The influence of religion.

Finally, let us not forget the religious character of our origin. Our fathers were brought hither by their high veneration for the Christian religion. They journeyed by its light, and labored in its hope. They sought to incorporate its principles with the elements of their society, and to diffuse its influence through all their institutions, civil, political, or literary. Let us cherish these sentiments, and extend this influence still more widely, in the full conviction that that is the happiest society which partakes in the highest degree of the mild and peaceful spirit of Christianity.

The future progress of New England.

The hours of this day are rapidly flying, and this occasion will soon be passed. Neither we nor our children can expect to behold its return. They are in the distant regions of futurity, they exist only in the all-creating power of God, who shall stand here a hundred years hence, to trace, through us, their descent from the Pilgrims, and to survey, as we have now surveyed, the progress of their country during the lapse of a century. We would anticipate their concurrence with us in our sentiments of deep regard for our common ancestors. We would anticipate and partake the pleasure with which they will then recount the steps of New England’s advancement. On the morning of that day, although it will not disturb us in our repose, the voice of acclamation and gratitude, commencing on the Rock of Plymouth, shall be transmitted through millions of the sons of the Pilgrims, till it lose itself in the murmurs of the Pacific seas.
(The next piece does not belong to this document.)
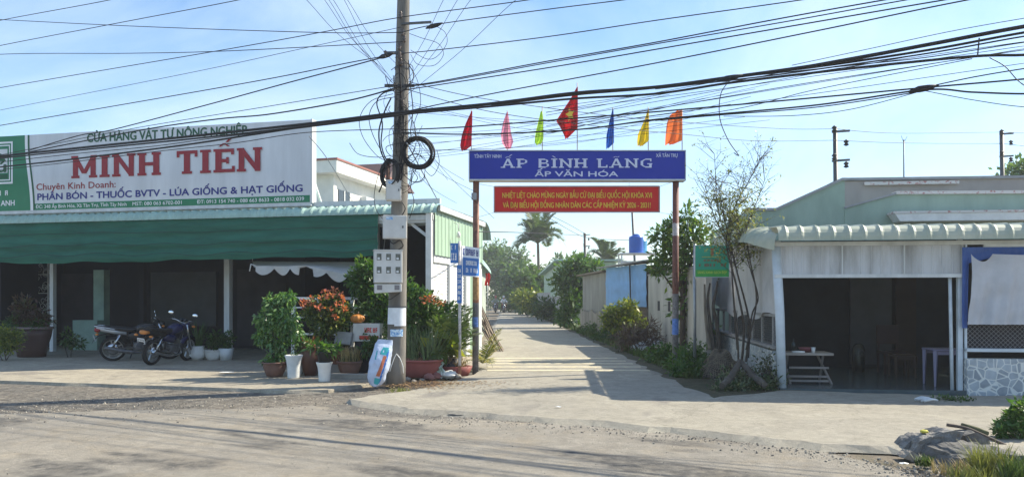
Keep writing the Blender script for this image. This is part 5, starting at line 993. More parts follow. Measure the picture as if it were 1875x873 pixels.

We would leave, for the consideration of those who shall then occupy our places, some proof that we hold the blessings transmitted from our fathers in just estimation; some proof of our attachment to the cause of good government, and of civil and religious liberty; some proof of a sincere and ardent desire to promote everything which may enlarge the understandings and improve the hearts of men. And when, from the long distance of a hundred years, they shall look back upon us, they shall know, at least, that we possessed affections which, running backward and warming with gratitude for what our ancestors have done for our happiness, run forward also to our posterity, and meet them with cordial salutation, ere yet they have arrived on the shore of being.

Advance, then, ye future generations! We would hail you, as you rise in your long succession, to fill the places which we now fill, and to taste the blessings of existence where we are passing, and soon shall have passed, our own human duration. We bid you welcome to this pleasant land of the fathers. We bid you welcome to the healthful skies and the verdant fields of New England. We greet your accession to the great inheritance which we have enjoyed. We welcome you to the blessings of good government and religious liberty. We welcome you to the treasures of science and the delights of learning. We welcome you to the transcendent sweets of domestic life, to the happiness of kindred and parents and children. We welcome you to the immeasurable blessings of rational existence, the immortal hope of Christianity, and the light of everlasting truth!